The Whitgift Arms was situated on Church Road. This pub was demolished in the mid 1960s when construction of the Croydon Flyover started.
Source: Dave Harwood
 
Ralph McTell was brought up in Croydon and he and his backing band used The Whitgift Arms.
He featured the pub on the cover of his album 'My Side of Your Window' which was eventually released in 1969 and became Melody Maker magazine's Folk Album of the Month. He even put in the pub sign and the door in the picture is the door to the public bar, the door to the saloon just visible to the right. Peter Thaine, Ralph's friend from Art College days, designed the album sleeve as a 3-D cut-out theatre featuring the pub with musicians and characters from the album songs.
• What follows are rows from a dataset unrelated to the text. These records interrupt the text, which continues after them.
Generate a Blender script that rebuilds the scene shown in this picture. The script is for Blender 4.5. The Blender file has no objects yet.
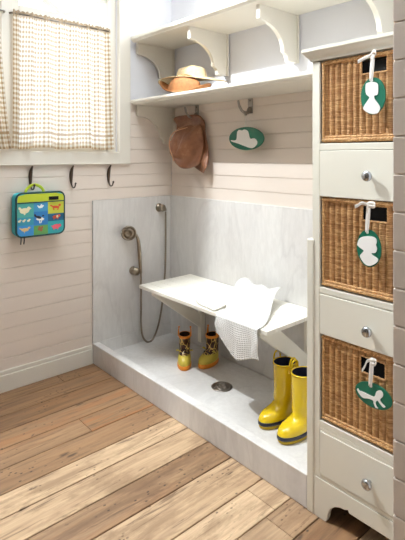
import bpy, bmesh, math, random
from mathutils import Vector, Matrix
random.seed(7)
PI = math.pi
S = bpy.context.scene
COL = S.collection

# ------------------------------------------------------------------ helpers
def tag(o, label=None, cat=None, group=None, kind=None):
    if label: o['label'] = label
    if cat: o['category'] = cat
    if group: o['group'] = group
    if kind: o['kind'] = kind
    return o

def thing(name, label, cat, loc=(0, 0, 0), rot=(0, 0, 0), group=None):
    o = bpy.data.objects.new(name, None)
    o.empty_display_size = .05
    COL.objects.link(o)
    o.location = loc
    o.rotation_euler = rot
    return tag(o, label, cat, group)

def obj(name, bm, mat, parent=None, smooth=False, bevel=0, seg=2, label=None):
    bmesh.ops.recalc_face_normals(bm, faces=bm.faces[:])
    me = bpy.data.meshes.new(name)
    bm.to_mesh(me)
    bm.free()
    mats = mat if isinstance(mat, (list, tuple)) else [mat]
    for m in mats: me.materials.append(m)
    if smooth:
        for p in me.polygons: p.use_smooth = True
    o = bpy.data.objects.new(name, me)
    COL.objects.link(o)
    if parent: o.parent = parent
    if bevel:
        b = o.modifiers.new('bevel', 'BEVEL')
        b.width = bevel; b.segments = seg; b.limit_method = 'ANGLE'; b.angle_limit = .6
        b.harden_normals = False
    if label: o['label'] = label
    return o

def BM(): return bmesh.new()

def box(bm, x0, x1, y0, y1, z0, z1, mi=0):
    vs = [bm.verts.new(p) for p in ((x0,y0,z0),(x1,y0,z0),(x1,y1,z0),(x0,y1,z0),(x0,y0,z1),(x1,y0,z1),(x1,y1,z1),(x0,y1,z1))]
    for f in ((0,3,2,1),(4,5,6,7),(0,1,5,4),(1,2,6,5),(2,3,7,6),(3,0,4,7)):
        bm.faces.new([vs[i] for i in f]).material_index = mi
    return bm

def catmull(P, n=8, closed=False):
    P = [Vector(p) for p in P]
    out = []
    N = len(P)
    rng = range(N if closed else N - 1)
    for i in rng:
        if closed: a, b, c, d = P[(i-1) % N], P[i], P[(i+1) % N], P[(i+2) % N]
        else:
            b, c = P[i], P[i+1]
            a = P[i-1] if i > 0 else b - (c - b)
            d = P[i+2] if i + 2 < N else c + (c - b)
        for k in range(n):
            t = k / n
            out.append(.5*((2*b) + (c-a)*t + (2*a-5*b+4*c-d)*t*t + (3*b-a-3*c+d)*t**3))
    if not closed: out.append(P[-1])
    return out

def tube(bm, pts, r, seg=10, closed=False, flat=1.0, cap=True):
    """round bar along pts; r a number or a list"""
    pts = [Vector(p) for p in pts]
    N = len(pts)
    rr = r if isinstance(r, (list, tuple)) else [r]*N
    rings = []
    up = None
    for i, p in enumerate(pts):
        if closed: t = pts[(i+1) % N] - pts[i-1]
        else: t = pts[min(i+1, N-1)] - pts[max(i-1, 0)]
        if t.length < 1e-9: t = Vector((0, 0, 1))
        t.normalize()
        if up is None:
            up = Vector((0, 0, 1)) if abs(t.z) < .9 else Vector((1, 0, 0))
        a = t.cross(up)
        if a.length < 1e-6: a = t.cross(Vector((0, 1, 0)))
        a.normalize()
        b = a.cross(t).normalized()
        up = b
        rings.append([bm.verts.new(p + a*math.cos(2*PI*k/seg)*rr[i] + b*math.sin(2*PI*k/seg)*rr[i]*flat) for k in range(seg)])
    for i in range(N if closed else N-1):
        A, B = rings[i], rings[(i+1) % N]
        for k in range(seg):
            bm.faces.new((A[k], A[(k+1) % seg], B[(k+1) % seg], B[k]))
    if not closed and cap:
        bm.faces.new(rings[0][::-1]); bm.faces.new(rings[-1])
    return bm

def lathe(bm, prof, mat=None, seg=24):
    """profile (r, z) about local z, placed by a 4x4"""
    M = mat or Matrix()
    rings = []
    for r, z in prof:
        if r < 1e-6: rings.append([bm.verts.new(M @ Vector((0, 0, z)))])
        else: rings.append([bm.verts.new(M @ Vector((r*math.cos(2*PI*k/seg), r*math.sin(2*PI*k/seg), z))) for k in range(seg)])
    for A, B in zip(rings, rings[1:]):
        for k in range(seg):
            k2 = (k+1) % seg
            if len(A) == 1 and len(B) == 1: continue
            if len(A) == 1: bm.faces.new((A[0], B[k], B[k2]))
            elif len(B) == 1: bm.faces.new((A[k], A[k2], B[0]))
            else: bm.faces.new((A[k], A[k2], B[k2], B[k]))
    return bm

def axis(loc, d):
    """matrix whose z axis looks along d"""
    q = Vector(d).to_track_quat('Z', 'Y')
    return Matrix.Translation(loc) @ q.to_matrix().to_4x4()

def loft(bm, rings, cap0=True, cap1=True, mi=0):
    R = [[bm.verts.new(p) for p in r] for r in rings]
    n = len(R[0])
    for A, B in zip(R, R[1:]):
        for k in range(n):
            bm.faces.new((A[k], A[(k+1) % n], B[(k+1) % n], B[k])).material_index = mi
    if cap0: bm.faces.new(R[0][::-1]).material_index = mi
    if cap1: bm.faces.new(R[-1]).material_index = mi
    return R

def prism(bm, pts, f, t):
    """2-D outline pts; f(a, b, t) -> point; thickness from t[0] to t[1]"""
    A = [bm.verts.new(f(a, b, t[0])) for a, b in pts]
    B = [bm.verts.new(f(a, b, t[1])) for a, b in pts]
    n = len(pts)
    bm.faces.new(A[::-1]); bm.faces.new(B)
    for k in range(n): bm.faces.new((A[k], A[(k+1) % n], B[(k+1) % n], B[k]))
    return bm

def grid_sheet(name, fn, nu, nv, mat, parent=None, solid=0, uvs=(1, 1), label=None):
    """sheet from fn(s, t) with a uv map in metres"""
    bm = BM()
    uv = bm.loops.layers.uv.new('uv')
    V = [[bm.verts.new(fn(i/nu, j/nv)) for j in range(nv+1)] for i in range(nu+1)]
    for i in range(nu):
        for j in range(nv):
            f = bm.faces.new((V[i][j], V[i+1][j], V[i+1][j+1], V[i][j+1]))
            for l, (a, b) in zip(f.loops, ((i, j), (i+1, j), (i+1, j+1), (i, j+1))):
                l[uv].uv = (a/nu*uvs[0], b/nv*uvs[1])
    o = obj(name, bm, mat, parent, smooth=True, label=label)
    if solid:
        m = o.modifiers.new('solid', 'SOLIDIFY'); m.thickness = solid; m.offset = 0
    return o

def hashn(a, b=0, c=0):
    v = math.sin(a*127.1 + b*311.7 + c*74.7)*43758.5453
    return v - math.floor(v)

def sm(x):
    x = max(0, min(1, x)); return x*x*(3-2*x)

# ------------------------------------------------------------------ materials
def mat(name, col=(.8, .8, .8), rough=.5, metal=0, **k):
    m = bpy.data.materials.new(name)
    m.use_nodes = True
    b = m.node_tree.nodes['Principled BSDF']
    b.inputs['Base Color'].default_value = (*col, 1)
    b.inputs['Roughness'].default_value = rough
    b.inputs['Metallic'].default_value = metal
    for kk, v in k.items(): b.inputs[kk].default_value = v
    return m

class NT:
    def __init__(s, m): s.m = m; s.t = m.node_tree; s.n = s.t.nodes; s.b = s.n.get('Principled BSDF')
    def new(s, typ, **k):
        n = s.n.new(typ)
        for a, v in k.items(): setattr(n, a, v)
        return n
    def link(s, a, b): s.t.links.new(a, b)
    def coords(s, kind='Object', scale=(1, 1, 1)):
        c = s.new('ShaderNodeTexCoord'); mp = s.new('ShaderNodeMapping')
        mp.inputs['Scale'].default_value = scale
        s.link(c.outputs[kind], mp.inputs[0]); return mp.outputs[0]
    def world(s, scale=(1, 1, 1)):
        c = s.new('ShaderNodeNewGeometry'); mp = s.new('ShaderNodeMapping')
        mp.inputs['Scale'].default_value = scale
        s.link(c.outputs['Position'], mp.inputs[0]); return mp.outputs[0]
    def noise(s, v, scale=5, detail=4, rough=.5, dist=0):
        n = s.new('ShaderNodeTexNoise')
        n.inputs['Scale'].default_value = scale; n.inputs['Detail'].default_value = detail
        n.inputs['Roughness'].default_value = rough; n.inputs['Distortion'].default_value = dist
        s.link(v, n.inputs['Vector']); return n.outputs[0]
    def ramp(s, f, stops, interp='LINEAR'):
        r = s.new('ShaderNodeValToRGB'); e = r.color_ramp.elements
        r.color_ramp.interpolation = interp
        while len(e) < len(stops): e.new(.5)
        for el, (p, c) in zip(e, stops):
            el.position = p; el.color = (*c, 1) if len(c) == 3 else c
        s.link(f, r.inputs[0]); return r.outputs[0]
    def mix(s, f, a, b, blend='MIX'):
        n = s.new('ShaderNodeMix', data_type='RGBA', blend_type=blend)
        for sock, v in ((n.inputs[0], f), (n.inputs[6], a), (n.inputs[7], b)):
            if hasattr(v, 'is_output'): s.link(v, sock)
            elif isinstance(v, (int, float)): sock.default_value = v
            else: sock.default_value = (*v, 1)
        return n.outputs[2]
    def math(s, op, a, b=0, c=0):
        n = s.new('ShaderNodeMath', operation=op)
        for i, v in enumerate((a, b, c)):
            if hasattr(v, 'is_output'): s.link(v, n.inputs[i])
            else: n.inputs[i].default_value = v
        return n.outputs[0]
    def bump(s, h, strength=.3, dist=.01):
        n = s.new('ShaderNodeBump'); n.inputs['Strength'].default_value = strength
        n.inputs['Distance'].default_value = dist
        s.link(h, n.inputs['Height']); s.link(n.outputs[0], s.b.inputs['Normal'])
    def base(s, c): s.link(c, s.b.inputs['Base Color'])

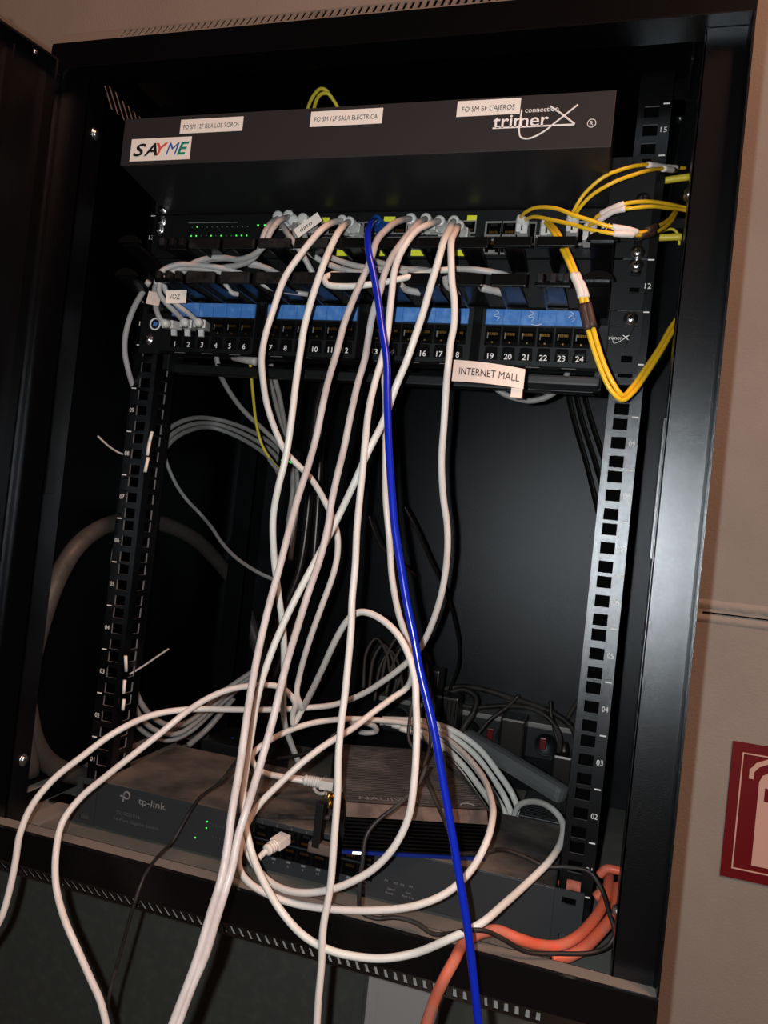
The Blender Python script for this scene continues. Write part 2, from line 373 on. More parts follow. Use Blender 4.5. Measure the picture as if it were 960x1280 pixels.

'Hand Me My Travelin' Shoes' by Michael Gray is a book about blues musician and songwriter Blind Willie McTell after whom Ralph McTell named himself. On page 13 Ralph is quoted as saying:
"It was all intoxicating for me; a music that made sense when I was living through the confusion of being a teenager. And then there's that mysterious process where like-minded people find each other. People came from all over to the Whitgift Arms in Croydon, to drink cheap cider and discover this music. And in London, too, I knew people who were into Blues and Beat poetry. A time of finding that sense of freedom through art and travel and music that I'm still very sentimental about".